(In response to watching this video clip, something that a classmate put up during an online discussion of racial representation for Media Studies: Ideas.)
If one thinks about the fact that Aladdin was such a beloved film, it's kind of frightening to know that children (and I put myself in this category, for I was only 8 when this film came out) are running around singing the songs from this film, especially the one that introduces the story to the audience: "O I come from a land, from a faraway place/ Where the caravan camels roam/ Where they cut off your ear if they don't like your face/ It's barbaric but hey, it's home."
What I find interesting is that when the film came out on VHS, Disney retracted its former statements of racism and changed the lyrics to "Where it's flat and immense and the heat is intense/ It's barbaric but hey it's home." Maybe an initial revision would have been more effective; to me, this is just a major corporation saving it's own ass. And, they still include the idea that living in the desert is somehow barbaric and inhuman, that the desert is not the natural place in which one should live.
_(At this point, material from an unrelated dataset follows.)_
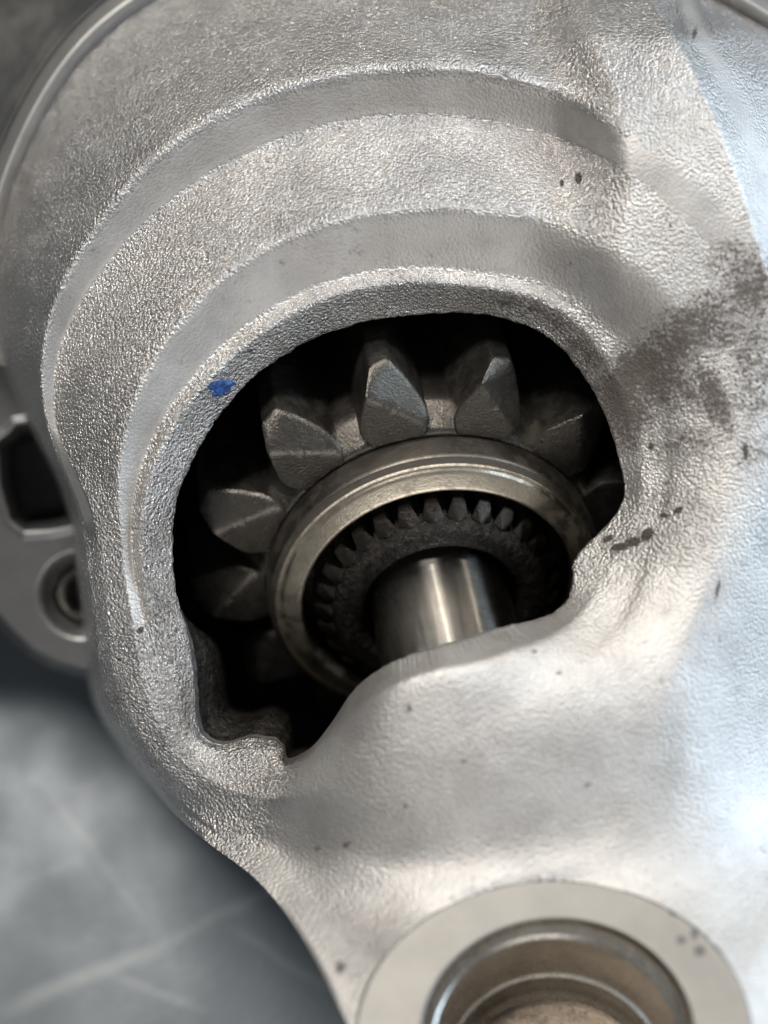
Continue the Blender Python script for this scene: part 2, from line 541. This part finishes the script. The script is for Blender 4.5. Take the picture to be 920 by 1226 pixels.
RR = smooth_r(RR, 3); ZZ = smooth_r(ZZ, 3)
for _ in range(9):                          # softer fillets away from the window's crisp edge
    for A in (RR, ZZ):
        B = A.copy()
        j0 = ISK + 26
        B[:, j0:-1] = .25 * A[:, j0 - 1:-2] + .5 * A[:, j0:-1] + .25 * A[:, j0 + 1:]
        A[:] = B
cp, sp = np.cos(np.radians(phi))[:, None], np.sin(np.radians(phi))[:, None]
X = CX + RR * cp
Y = CY - RR * sp


def poly_x(y, pts):
    pts = sorted((b, a) for a, b in pts)
    return np.interp(y, [p[0] for p in pts], [p[1] for p in pts])


# --- web on the right that ties the flange to the nose
ex = pchip([-400, -100, 0, 50, 100, 150, 220, 300, 400, 520, 640, 900], [730, 770, 795, 822, 850, 872, 898, 922, 950, 965, 975, 980], Y)
u = (ex - X)
zr = pchip([-400, -60, 10, 50, 100, 200, 320, 420, 520, 640, 800], [-30, -14, -4, .3, 1.8, 2.9, 3.2, 2.8, 1.4, -2, -20], Y)
xl = np.interp(Y, [-200, -60, 30, 110, 170, 230, 300, 420, 700], [600, 650, 690, 722, 738, 736, 716, 700, 700])
ub = np.maximum(ex - xl, 40)
web = zr + .5 - .003 * np.maximum(u, 0) - .095 * np.maximum(-u + 12, 0)
wl = 1 - sstep(u / ub, .85, 1.5)
Zn = ZZ * (1 - wl) + smax(ZZ, web, .7) * wl
fade = sstep(np.arange(NR)[None, :] * 1.0, ISK + 20, ISK + 60) * sstep(X, 560, 640) * (1 - sstep(Y, 560, 780))
ZZ = ZZ * (1 - fade) + Zn * fade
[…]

Nice try, Disney, but this film, as the clip from "Reel Bad Arabs" put it, is still so chock full of recycled racial stereotypes that are completely unnecessary to the telling of the story that the revision of one line of lyrics is not going to suddenly undo the offenses that have been done.
1 comment:
Talk to Nana some time about how completely and effectively Hollywood managed to villify the Japanese during her childhood...
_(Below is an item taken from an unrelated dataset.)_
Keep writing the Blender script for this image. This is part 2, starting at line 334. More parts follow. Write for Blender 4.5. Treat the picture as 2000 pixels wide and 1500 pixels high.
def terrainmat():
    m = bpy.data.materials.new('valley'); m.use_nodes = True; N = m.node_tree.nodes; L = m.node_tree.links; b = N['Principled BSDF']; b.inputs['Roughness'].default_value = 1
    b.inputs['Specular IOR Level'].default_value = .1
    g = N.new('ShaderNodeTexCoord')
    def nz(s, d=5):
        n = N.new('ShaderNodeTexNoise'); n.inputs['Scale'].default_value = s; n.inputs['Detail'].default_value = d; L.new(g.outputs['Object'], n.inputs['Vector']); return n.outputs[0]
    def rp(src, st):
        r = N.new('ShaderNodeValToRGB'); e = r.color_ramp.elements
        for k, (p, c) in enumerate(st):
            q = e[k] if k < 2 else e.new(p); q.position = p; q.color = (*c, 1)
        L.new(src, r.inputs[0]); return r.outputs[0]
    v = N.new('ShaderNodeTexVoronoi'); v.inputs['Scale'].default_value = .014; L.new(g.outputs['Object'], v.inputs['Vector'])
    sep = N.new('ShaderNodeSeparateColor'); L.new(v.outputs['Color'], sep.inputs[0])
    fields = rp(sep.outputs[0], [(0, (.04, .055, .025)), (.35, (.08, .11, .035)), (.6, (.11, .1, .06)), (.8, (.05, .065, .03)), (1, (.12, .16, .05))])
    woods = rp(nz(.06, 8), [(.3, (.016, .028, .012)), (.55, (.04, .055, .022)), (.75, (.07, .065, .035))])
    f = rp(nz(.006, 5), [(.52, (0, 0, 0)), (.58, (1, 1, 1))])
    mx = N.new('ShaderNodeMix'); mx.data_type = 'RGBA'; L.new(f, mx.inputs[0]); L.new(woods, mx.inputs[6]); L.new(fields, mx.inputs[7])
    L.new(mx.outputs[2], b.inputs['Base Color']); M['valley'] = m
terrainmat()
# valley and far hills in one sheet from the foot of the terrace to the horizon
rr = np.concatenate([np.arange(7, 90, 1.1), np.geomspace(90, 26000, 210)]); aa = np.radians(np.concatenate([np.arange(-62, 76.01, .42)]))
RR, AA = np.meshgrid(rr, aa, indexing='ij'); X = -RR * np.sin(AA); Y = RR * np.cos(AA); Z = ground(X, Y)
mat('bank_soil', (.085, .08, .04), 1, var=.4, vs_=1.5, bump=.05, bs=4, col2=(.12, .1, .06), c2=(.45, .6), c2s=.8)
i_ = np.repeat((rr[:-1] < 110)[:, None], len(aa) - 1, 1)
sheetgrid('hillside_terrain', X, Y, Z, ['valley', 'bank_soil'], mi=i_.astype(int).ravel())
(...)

I remember the controversy over those Aladdin lyrics at the time the movie was released. I can't help but wonder whether the involvement of Howard Ashman (who died in 1991--his last Disney film was Beauty & The Beast) would have tempered some of the more unsavory aspects of the film's treatment of Arabs. Ashman had such a lovely touch and enlightened voice. It is hard for me to see the song 'Kill the Beast' from Beauty & The Beast as anything but an indictment of intolerance.